— Begin RECORDS SHOWN —

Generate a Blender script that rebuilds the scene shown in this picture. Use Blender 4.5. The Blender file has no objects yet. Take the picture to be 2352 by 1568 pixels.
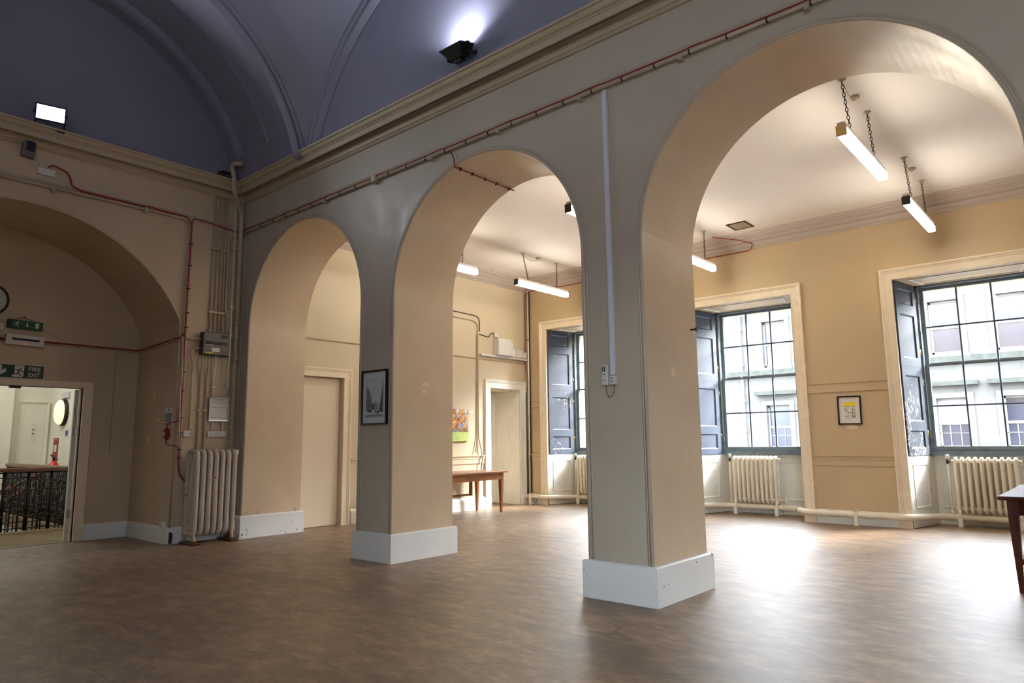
import bpy, math, random
from mathutils import Vector, Matrix
random.seed(7)
SC = bpy.context.scene
COL = SC.collection
R = math.radians
PI = math.pi

# ------------------------------------------------------------------ camera
YAW, PITCH, ROLL, FPX = 40.926, 8.228, -0.612, 1588.5
CAM = Vector((9.317, -4.820, 1.25))
_y, _p, _r = R(YAW), R(PITCH), R(ROLL)
fw = Vector((-math.sin(_y) * math.cos(_p), math.cos(_y) * math.cos(_p), math.sin(_p)))
rt = fw.cross(Vector((0, 0, 1))).normalized()
up = rt.cross(fw)
rt2 = rt * math.cos(_r) + up * math.sin(_r)
up2 = -rt * math.sin(_r) + up * math.cos(_r)
cd = bpy.data.cameras.new('camera')
cd.sensor_width = 36.0
cd.lens = FPX / 2352 * 36
cd.clip_start = 0.02
cam = bpy.data.objects.new('camera', cd)
COL.objects.link(cam)
cam.matrix_world = Matrix(((rt2.x, up2.x, -fw.x, CAM.x), (rt2.y, up2.y, -fw.y, CAM.y),
                           (rt2.z, up2.z, -fw.z, CAM.z), (0, 0, 0, 1)))
SC.camera = cam

# ------------------------------------------------------------------ sky and exposure
SC.view_settings.view_transform = 'Standard'
SC.view_settings.look = 'None'
SC.view_settings.gamma = 1.0
SC.view_settings.exposure = 0.0
SC.view_settings.use_curve_mapping = False
SKY = 36.0          # overcast sky
TUBE = 32.0         # fluorescent diffusers
FLOOD = 38.0       # hall floodlights (W)
w = bpy.data.worlds.new('sky')
SC.world = w
w.use_nodes = True
nt = w.node_tree
bg = nt.nodes['Background']
_tc = nt.nodes.new('ShaderNodeTexCoord')
_sx = nt.nodes.new('ShaderNodeSeparateXYZ')
_rp = nt.nodes.new('ShaderNodeValToRGB')
_rp.color_ramp.elements[0].position = 0.0
_rp.color_ramp.elements[0].color = (0.16, 0.16, 0.16, 1)      # ground side
_rp.color_ramp.elements[1].position = 0.03
_rp.color_ramp.elements[1].color = (0.84, 0.92, 1.0, 1)       # overcast sky
nt.links.new(_tc.outputs['Generated'], _sx.inputs[0])
nt.links.new(_sx.outputs[2], _rp.inputs[0])
nt.links.new(_rp.outputs[0], bg.inputs[0])
bg.inputs[1].default_value = SKY
try:
    SC.cycles.use_denoising = True
    SC.cycles.max_bounces = 12
    SC.cycles.diffuse_bounces = 8
    SC.cycles.sample_clamp_indirect = 8.0
    SC.cycles.transparent_max_bounces = 12
except Exception:
    pass


sd = bpy.data.lights.new('bright_cloud_sun', 'SUN')
sd.energy = 36.0
sd.angle = R(28)
sd.color = (1.0, 0.97, 0.92)
so_ = bpy.data.objects.new('bright_cloud_sun', sd)
COL.objects.link(so_)
so_.rotation_euler = Vector((-math.cos(R(32)) * 0.62, -math.cos(R(32)) * 0.785, -math.sin(R(32)))).to_track_quat('-Z', 'Y').to_euler()

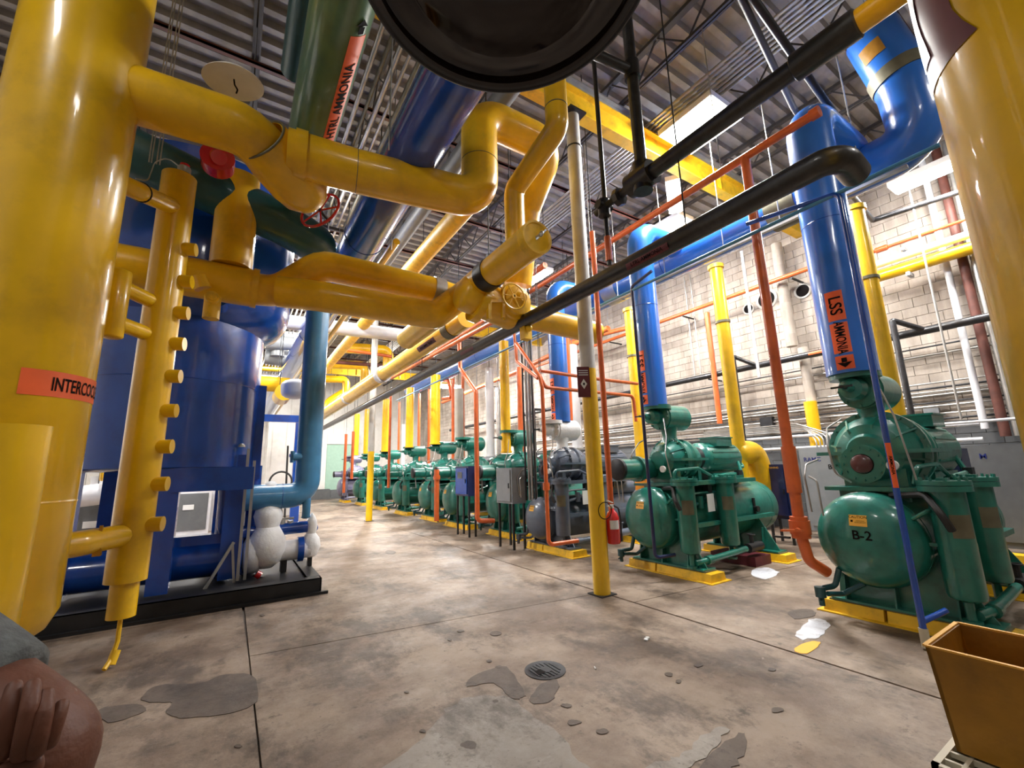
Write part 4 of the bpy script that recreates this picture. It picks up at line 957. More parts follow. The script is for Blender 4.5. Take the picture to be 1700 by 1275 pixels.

— End RECORDS SHOWN —

WORK TO DO: Omit every picture, then repeat the remaining data exactly as it appears above.

TASK OUTPUT:
Generate a Blender script that rebuilds the scene shown in this picture. Use Blender 4.5. The Blender file has no objects yet. Take the picture to be 2352 by 1568 pixels.
import bpy, math, random
from mathutils import Vector, Matrix
random.seed(7)
SC = bpy.context.scene
COL = SC.collection
R = math.radians
PI = math.pi

# ------------------------------------------------------------------ camera
YAW, PITCH, ROLL, FPX = 40.926, 8.228, -0.612, 1588.5
CAM = Vector((9.317, -4.820, 1.25))
_y, _p, _r = R(YAW), R(PITCH), R(ROLL)
fw = Vector((-math.sin(_y) * math.cos(_p), math.cos(_y) * math.cos(_p), math.sin(_p)))
rt = fw.cross(Vector((0, 0, 1))).normalized()
up = rt.cross(fw)
rt2 = rt * math.cos(_r) + up * math.sin(_r)
up2 = -rt * math.sin(_r) + up * math.cos(_r)
cd = bpy.data.cameras.new('camera')
cd.sensor_width = 36.0
cd.lens = FPX / 2352 * 36
cd.clip_start = 0.02
cam = bpy.data.objects.new('camera', cd)
COL.objects.link(cam)
cam.matrix_world = Matrix(((rt2.x, up2.x, -fw.x, CAM.x), (rt2.y, up2.y, -fw.y, CAM.y),
                           (rt2.z, up2.z, -fw.z, CAM.z), (0, 0, 0, 1)))
SC.camera = cam

# ------------------------------------------------------------------ sky and exposure
SC.view_settings.view_transform = 'Standard'
SC.view_settings.look = 'None'
SC.view_settings.gamma = 1.0
SC.view_settings.exposure = 0.0
SC.view_settings.use_curve_mapping = False
SKY = 36.0          # overcast sky
TUBE = 32.0         # fluorescent diffusers
FLOOD = 38.0       # hall floodlights (W)
w = bpy.data.worlds.new('sky')
SC.world = w
w.use_nodes = True
nt = w.node_tree
bg = nt.nodes['Background']
_tc = nt.nodes.new('ShaderNodeTexCoord')
_sx = nt.nodes.new('ShaderNodeSeparateXYZ')
_rp = nt.nodes.new('ShaderNodeValToRGB')
_rp.color_ramp.elements[0].position = 0.0
_rp.color_ramp.elements[0].color = (0.16, 0.16, 0.16, 1)      # ground side
_rp.color_ramp.elements[1].position = 0.03
_rp.color_ramp.elements[1].color = (0.84, 0.92, 1.0, 1)       # overcast sky
nt.links.new(_tc.outputs['Generated'], _sx.inputs[0])
nt.links.new(_sx.outputs[2], _rp.inputs[0])
nt.links.new(_rp.outputs[0], bg.inputs[0])
bg.inputs[1].default_value = SKY
try:
    SC.cycles.use_denoising = True
    SC.cycles.max_bounces = 12
    SC.cycles.diffuse_bounces = 8
    SC.cycles.sample_clamp_indirect = 8.0
    SC.cycles.transparent_max_bounces = 12
except Exception:
    pass


sd = bpy.data.lights.new('bright_cloud_sun', 'SUN')
sd.energy = 36.0
sd.angle = R(28)
sd.color = (1.0, 0.97, 0.92)
so_ = bpy.data.objects.new('bright_cloud_sun', sd)
COL.objects.link(so_)
so_.rotation_euler = Vector((-math.cos(R(32)) * 0.62, -math.cos(R(32)) * 0.785, -math.sin(R(32)))).to_track_quat('-Z', 'Y').to_euler()

Write part 4 of the bpy script that recreates this picture. It picks up at line 957. More parts follow. The script is for Blender 4.5. Take the picture to be 1700 by 1275 pixels.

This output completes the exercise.